In The Trumpet Shall Sound (April 1942) an extended family gather for a funeral. Some members of the family are surprised by the appearance of another family they haven’t spoken to for years pulling up in a car behind them. That is the least of their worries. The service at the graveside is interrupted, by a plane overhead, a landmine dropped over the cemetery forcing several of the family to actually jump into the grave to take cover. It is farcically bizarre – though not totally unbelievable.
The common cold is the cause of much discussion, irritation as well as illness in a story simply called The Cold.
“In the sixth autumn of the war Mrs Ryder was a little tired. She was feeling her age. Her last tailor-made was definitely not quite a success and, say what you will, people do judge one by appearances: she could not help noticing strangers were not as respectful as they might be; though no doubt the unhelpfulness of Utility corsets played its part in the decline of manners.”
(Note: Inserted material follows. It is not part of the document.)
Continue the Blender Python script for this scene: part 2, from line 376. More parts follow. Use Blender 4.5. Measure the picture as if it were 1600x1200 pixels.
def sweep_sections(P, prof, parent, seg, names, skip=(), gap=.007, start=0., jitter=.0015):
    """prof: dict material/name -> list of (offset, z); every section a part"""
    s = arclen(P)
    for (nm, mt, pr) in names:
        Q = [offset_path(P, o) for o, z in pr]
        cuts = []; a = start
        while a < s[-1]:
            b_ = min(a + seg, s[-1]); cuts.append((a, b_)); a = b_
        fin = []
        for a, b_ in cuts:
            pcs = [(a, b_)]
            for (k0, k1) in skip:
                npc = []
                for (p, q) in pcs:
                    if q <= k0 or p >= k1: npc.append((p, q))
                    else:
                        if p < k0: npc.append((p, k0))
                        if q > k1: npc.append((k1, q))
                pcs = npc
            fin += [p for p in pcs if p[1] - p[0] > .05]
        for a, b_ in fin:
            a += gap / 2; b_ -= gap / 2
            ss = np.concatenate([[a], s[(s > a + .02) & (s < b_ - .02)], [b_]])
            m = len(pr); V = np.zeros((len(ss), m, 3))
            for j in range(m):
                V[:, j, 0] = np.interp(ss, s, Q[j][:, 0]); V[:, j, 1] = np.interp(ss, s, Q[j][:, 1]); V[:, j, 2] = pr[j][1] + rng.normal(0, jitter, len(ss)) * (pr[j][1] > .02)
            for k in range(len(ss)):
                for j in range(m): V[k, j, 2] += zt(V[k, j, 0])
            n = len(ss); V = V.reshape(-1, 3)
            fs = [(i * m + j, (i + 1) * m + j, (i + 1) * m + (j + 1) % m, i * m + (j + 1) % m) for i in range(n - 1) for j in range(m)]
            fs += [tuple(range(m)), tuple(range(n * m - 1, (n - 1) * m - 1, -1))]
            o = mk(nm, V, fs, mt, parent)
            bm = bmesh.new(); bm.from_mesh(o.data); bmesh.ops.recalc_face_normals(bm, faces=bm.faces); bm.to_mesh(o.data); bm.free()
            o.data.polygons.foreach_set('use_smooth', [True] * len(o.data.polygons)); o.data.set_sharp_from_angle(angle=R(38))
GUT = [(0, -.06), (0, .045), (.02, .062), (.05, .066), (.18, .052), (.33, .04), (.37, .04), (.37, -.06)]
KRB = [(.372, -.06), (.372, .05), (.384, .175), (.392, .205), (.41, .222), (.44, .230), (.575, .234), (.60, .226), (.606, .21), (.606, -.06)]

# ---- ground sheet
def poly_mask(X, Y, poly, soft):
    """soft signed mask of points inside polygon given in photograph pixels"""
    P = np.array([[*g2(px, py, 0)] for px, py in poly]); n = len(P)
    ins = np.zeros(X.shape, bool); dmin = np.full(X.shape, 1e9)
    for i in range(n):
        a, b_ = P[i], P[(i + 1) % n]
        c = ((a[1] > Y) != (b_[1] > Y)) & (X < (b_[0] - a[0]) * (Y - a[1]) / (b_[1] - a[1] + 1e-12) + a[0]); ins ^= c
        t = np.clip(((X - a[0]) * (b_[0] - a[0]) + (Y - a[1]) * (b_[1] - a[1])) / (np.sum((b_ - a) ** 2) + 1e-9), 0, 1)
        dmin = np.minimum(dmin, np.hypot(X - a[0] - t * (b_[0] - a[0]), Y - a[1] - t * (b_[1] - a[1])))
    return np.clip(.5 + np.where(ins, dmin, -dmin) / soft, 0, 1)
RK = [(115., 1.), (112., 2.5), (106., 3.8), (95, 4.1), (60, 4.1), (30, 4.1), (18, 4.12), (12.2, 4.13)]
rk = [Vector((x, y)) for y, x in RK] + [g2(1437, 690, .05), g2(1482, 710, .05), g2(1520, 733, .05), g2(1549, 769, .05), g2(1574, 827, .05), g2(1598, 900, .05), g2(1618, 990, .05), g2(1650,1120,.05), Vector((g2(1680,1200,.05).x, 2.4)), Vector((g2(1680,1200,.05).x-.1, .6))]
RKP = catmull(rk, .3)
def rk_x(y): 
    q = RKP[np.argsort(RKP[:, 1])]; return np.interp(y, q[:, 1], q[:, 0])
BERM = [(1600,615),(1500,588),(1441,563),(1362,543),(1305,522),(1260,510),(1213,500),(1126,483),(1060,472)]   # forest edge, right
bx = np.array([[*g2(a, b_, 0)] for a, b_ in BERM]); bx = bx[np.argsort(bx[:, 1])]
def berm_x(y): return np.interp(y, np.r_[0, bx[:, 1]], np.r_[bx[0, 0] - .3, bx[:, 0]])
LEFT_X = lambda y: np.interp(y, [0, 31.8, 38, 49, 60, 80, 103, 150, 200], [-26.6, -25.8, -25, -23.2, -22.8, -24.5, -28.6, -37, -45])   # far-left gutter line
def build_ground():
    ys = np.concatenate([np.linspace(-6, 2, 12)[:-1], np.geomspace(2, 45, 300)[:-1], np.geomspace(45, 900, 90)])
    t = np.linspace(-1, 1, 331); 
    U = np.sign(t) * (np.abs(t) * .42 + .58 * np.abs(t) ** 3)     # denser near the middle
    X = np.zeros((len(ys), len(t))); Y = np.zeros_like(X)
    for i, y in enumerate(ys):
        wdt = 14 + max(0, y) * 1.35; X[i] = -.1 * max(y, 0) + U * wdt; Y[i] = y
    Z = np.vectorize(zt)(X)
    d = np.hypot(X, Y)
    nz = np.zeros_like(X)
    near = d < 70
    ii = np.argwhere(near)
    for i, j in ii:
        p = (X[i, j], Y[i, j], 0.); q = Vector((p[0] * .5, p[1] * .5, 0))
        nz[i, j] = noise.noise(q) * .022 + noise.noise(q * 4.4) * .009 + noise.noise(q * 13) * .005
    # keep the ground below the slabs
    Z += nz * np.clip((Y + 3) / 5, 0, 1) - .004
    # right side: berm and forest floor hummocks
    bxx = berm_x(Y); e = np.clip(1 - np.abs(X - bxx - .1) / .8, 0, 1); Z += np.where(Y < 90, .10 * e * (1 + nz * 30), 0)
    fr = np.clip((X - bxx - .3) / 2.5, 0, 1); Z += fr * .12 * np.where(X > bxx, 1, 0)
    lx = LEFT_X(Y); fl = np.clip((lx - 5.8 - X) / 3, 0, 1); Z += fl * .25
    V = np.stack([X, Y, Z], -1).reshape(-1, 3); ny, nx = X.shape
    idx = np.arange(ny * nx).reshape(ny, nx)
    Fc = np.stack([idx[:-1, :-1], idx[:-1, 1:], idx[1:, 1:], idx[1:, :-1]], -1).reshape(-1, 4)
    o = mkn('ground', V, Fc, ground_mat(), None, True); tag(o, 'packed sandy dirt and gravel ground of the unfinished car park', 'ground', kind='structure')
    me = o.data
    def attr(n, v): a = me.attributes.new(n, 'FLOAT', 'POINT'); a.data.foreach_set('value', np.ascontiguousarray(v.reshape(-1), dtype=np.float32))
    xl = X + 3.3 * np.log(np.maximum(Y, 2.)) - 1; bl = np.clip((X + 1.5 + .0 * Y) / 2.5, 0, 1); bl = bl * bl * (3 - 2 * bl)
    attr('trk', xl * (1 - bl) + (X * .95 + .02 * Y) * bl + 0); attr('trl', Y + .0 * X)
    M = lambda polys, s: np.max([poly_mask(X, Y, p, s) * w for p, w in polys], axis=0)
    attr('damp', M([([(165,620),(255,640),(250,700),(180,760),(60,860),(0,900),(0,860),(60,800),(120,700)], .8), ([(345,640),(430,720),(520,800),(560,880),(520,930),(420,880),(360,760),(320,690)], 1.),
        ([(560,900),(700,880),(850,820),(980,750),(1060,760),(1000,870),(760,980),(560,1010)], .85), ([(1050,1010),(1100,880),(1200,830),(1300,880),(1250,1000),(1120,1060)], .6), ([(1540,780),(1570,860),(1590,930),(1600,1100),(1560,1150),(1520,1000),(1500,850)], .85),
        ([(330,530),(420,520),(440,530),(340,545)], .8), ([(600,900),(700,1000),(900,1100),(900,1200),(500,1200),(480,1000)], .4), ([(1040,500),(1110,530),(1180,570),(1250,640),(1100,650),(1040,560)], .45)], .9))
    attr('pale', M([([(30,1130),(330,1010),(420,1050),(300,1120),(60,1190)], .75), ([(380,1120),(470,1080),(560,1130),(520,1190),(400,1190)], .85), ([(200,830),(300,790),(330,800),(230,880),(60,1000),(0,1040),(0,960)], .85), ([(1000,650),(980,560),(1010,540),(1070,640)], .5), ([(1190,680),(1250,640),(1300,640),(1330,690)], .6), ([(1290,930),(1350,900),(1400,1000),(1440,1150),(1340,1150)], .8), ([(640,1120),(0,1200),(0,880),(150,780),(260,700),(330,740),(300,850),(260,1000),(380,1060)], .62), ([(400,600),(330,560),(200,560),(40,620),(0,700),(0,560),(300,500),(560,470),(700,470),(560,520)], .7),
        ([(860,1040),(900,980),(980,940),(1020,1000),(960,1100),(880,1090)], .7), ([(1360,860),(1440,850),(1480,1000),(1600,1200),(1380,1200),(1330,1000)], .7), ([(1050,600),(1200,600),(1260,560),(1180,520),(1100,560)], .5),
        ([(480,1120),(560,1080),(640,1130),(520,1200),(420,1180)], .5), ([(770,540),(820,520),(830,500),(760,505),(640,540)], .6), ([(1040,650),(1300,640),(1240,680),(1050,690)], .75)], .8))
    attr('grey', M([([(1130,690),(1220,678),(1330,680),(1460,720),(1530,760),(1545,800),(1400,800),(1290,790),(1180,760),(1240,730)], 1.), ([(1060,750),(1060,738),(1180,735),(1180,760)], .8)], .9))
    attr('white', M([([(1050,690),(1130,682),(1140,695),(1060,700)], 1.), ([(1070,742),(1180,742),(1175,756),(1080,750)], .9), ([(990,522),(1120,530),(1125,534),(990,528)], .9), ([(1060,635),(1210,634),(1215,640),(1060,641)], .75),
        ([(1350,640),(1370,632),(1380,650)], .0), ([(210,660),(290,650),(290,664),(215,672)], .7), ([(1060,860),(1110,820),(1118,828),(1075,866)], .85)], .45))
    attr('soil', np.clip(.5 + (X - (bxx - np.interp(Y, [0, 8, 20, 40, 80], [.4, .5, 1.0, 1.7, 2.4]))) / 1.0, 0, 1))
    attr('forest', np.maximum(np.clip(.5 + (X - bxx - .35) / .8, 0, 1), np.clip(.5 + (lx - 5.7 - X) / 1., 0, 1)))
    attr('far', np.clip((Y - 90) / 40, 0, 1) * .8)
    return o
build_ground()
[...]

(The Cold – 10th March 1945)
Mrs Ryder is very proud that she still has her Stella working for the family, cooking, washing handkerchiefs so they don’t run out, scrubbing the back kitchen and generally being absolutely perfect. She is heard to say that Stella will never let them down. Mrs Ryder perhaps hadn’t reckoned on the destructive nature of successive colds in a household.
One of my favourite stories was It’s What we’re Here For (20 February 1943) in which the good women of the WVS come up against the rather pitiful figure of Mrs Leopard. A pregnant mother of two children – who have been evacuated, the reader can’t help but feel very sorry for her, and yet she has plenty of complaints. In this story – Sylvia Townsend Warner presents her various types – the do gooder and the poor, needy, complaining mother to perfection – there is both astute observation and humour here.
These stories are really excellent providing some rich texture to the times in which they were first written. Witty, lively with a slight seam of darkness running through them, these show Sylvia Townsend Warner to have been a consummate short story writer.